Life is a canvas stretched upon the frame of character and supported by the easel of time. You are the artist. The mind is the palette upon which you mix the colours, which are your thoughts. Your words and deeds are the brushes with which you paint, little words of kindness, little deeds of love, and little act of self sacrifice, are the artful touches which send so much to make your picture of life beautiful and pleasing.

Capturing the beauty of life, Preethi Hapuwatte has filled many sheets of canvas with oil paints. Collection of these paintings gave life to Hapuwatte's latest exhibition `Moments'. "I started having nothing in mind but ended up filling canvas after canvas with oil colour until I was satisfied. These are my life experiences with people and land in different places," Hapuwatte said.

The beauty of the life experiences which lingered in the mind of the artist now adorn the walls of the Barefoot Gallery. According to Hapuwatte these paintings have been done during a period of twelve months. “I started this collection of paintings in 2010. I did 28 paintings for this exhibition,” she said.

Tracing the way back to her childhood, Preethi says she was naturally attracted to artistic things in a creative household that included her engineer father and architect brother.

“I cannot say how I started to paint. It was always a kind of present necessity but it was rarely expressed and it was definitely repressed at home. I really started to draw regularly in Sri Lanka as I stayed in a temple and studied Buddhism. I first started to draw lines in black and golden ink to fill in the lonely time and then to imprint simple Buddhist stories, the Hindu gods, their symbols, vehicles and consorts in my mind. Studying Buddhism led me to the world of pre-Buddhist India and its gods, opening an inner universe which never left me,” she said. Hapuwatte says not only her mind but also her hands were restless until the images of God Shiva, Shivaism or Tantra found form on the paper.

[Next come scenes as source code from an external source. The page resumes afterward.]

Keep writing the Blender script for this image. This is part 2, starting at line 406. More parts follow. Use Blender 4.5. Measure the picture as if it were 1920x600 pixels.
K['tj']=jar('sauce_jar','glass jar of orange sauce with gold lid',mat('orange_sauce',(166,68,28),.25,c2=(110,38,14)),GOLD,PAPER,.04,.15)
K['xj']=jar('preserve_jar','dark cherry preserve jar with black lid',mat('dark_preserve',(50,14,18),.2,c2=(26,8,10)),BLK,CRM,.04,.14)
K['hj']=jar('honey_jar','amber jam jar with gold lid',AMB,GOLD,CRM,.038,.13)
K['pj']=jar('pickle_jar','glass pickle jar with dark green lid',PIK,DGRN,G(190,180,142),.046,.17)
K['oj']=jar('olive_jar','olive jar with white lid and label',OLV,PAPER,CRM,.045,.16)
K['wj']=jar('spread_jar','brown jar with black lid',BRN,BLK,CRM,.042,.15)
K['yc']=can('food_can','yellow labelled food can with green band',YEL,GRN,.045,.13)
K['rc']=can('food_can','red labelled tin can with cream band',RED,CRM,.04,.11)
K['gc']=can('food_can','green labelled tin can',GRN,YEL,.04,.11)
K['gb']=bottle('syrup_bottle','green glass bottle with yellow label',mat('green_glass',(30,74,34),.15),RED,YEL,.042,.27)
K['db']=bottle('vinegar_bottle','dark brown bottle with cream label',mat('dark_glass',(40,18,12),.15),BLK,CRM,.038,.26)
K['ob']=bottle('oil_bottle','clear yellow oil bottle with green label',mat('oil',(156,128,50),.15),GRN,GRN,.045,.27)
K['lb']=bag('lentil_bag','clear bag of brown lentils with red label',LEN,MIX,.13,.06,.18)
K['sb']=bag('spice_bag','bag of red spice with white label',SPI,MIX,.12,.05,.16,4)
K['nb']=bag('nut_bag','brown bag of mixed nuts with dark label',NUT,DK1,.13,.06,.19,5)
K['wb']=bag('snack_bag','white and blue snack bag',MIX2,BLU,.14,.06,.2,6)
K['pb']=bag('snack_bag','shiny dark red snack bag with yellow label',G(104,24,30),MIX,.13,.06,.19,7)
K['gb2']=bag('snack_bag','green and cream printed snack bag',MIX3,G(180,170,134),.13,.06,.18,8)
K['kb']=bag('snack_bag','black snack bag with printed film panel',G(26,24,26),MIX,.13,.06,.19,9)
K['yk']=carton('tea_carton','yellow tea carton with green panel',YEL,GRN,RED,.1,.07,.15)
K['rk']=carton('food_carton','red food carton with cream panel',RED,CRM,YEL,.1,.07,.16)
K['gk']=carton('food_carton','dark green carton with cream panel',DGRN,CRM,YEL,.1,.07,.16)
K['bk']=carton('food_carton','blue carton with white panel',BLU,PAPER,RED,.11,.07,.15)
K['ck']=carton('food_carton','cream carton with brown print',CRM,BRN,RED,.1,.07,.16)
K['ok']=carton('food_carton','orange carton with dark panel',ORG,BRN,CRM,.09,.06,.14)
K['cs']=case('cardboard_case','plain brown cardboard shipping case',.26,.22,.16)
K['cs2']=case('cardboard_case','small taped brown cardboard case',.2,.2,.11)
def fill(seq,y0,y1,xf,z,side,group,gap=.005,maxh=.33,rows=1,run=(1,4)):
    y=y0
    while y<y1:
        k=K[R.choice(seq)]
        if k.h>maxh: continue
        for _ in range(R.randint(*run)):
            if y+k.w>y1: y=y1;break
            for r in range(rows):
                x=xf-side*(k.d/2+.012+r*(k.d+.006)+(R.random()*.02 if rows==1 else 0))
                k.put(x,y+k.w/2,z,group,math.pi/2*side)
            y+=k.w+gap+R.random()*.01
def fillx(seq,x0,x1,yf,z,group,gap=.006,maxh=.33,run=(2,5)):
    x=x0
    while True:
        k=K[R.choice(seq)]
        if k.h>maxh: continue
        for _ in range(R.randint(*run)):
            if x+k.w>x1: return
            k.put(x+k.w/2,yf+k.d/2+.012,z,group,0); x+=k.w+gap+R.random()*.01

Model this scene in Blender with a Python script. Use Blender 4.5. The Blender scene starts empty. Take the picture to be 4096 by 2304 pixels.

“Studying Arabic and Hebrew opened my mind to new oppositions, new worlds, new symbolisms and energies. I wanted to express them in my most recent paintings, but these new influences upon touching the paper and in spite of myself were once again transformed through the prism of Shiva and Tantra as if at the end they were only one,” she added.

Hapuwatte has been working as a designer at Barefoot,since 1972 under Barbara Sansoni, to whom she was apprenticed in her early years. Preethi has had ten solo and twenty Group exhibitions since 1994. Preethi’s work has included assignments by Hemas House, Pheonix Clothing, Ceylinco Seylan Towers and The Millennium Art Collection in the Netherlands.

Hapuwatte says she paints for herself and for her happiness. Yet in doing that she brings a world joy to the viewers of her paintings. "I find it hard to reply when people ask me why I paint what I paint. I am a self taught artist and I have chosen not to take classes neither to study any particular techniques but to let it be and evolve as it comes,” she says.

“I have thousands of teachers in my art: the clouds and the way they move, the rain and the way it falls, the thousand of colors and details that catch my attention in the streets; the paintings by other painters and probably every moment and every act of life is a teacher for my art in one way or another,” Hapuwatte added.

Talking about `Moments' which is currently on going at the Barefoot Gallery, she says the paintings to refer a moment in time. “We should also take a moment to appreciate ourselves and our relationships before they are gone, we tend to miss so many beautiful moments” she said inviting the public view her paintings that will surely add colour to their lives.

Moments will be showcased at the barefoot gallery no.704, Galle road, Colombo 3 until June 24 on week days and Saturdays from 10 am to 7 pm and on Sundays and on poya days from 11 am to 5 pm.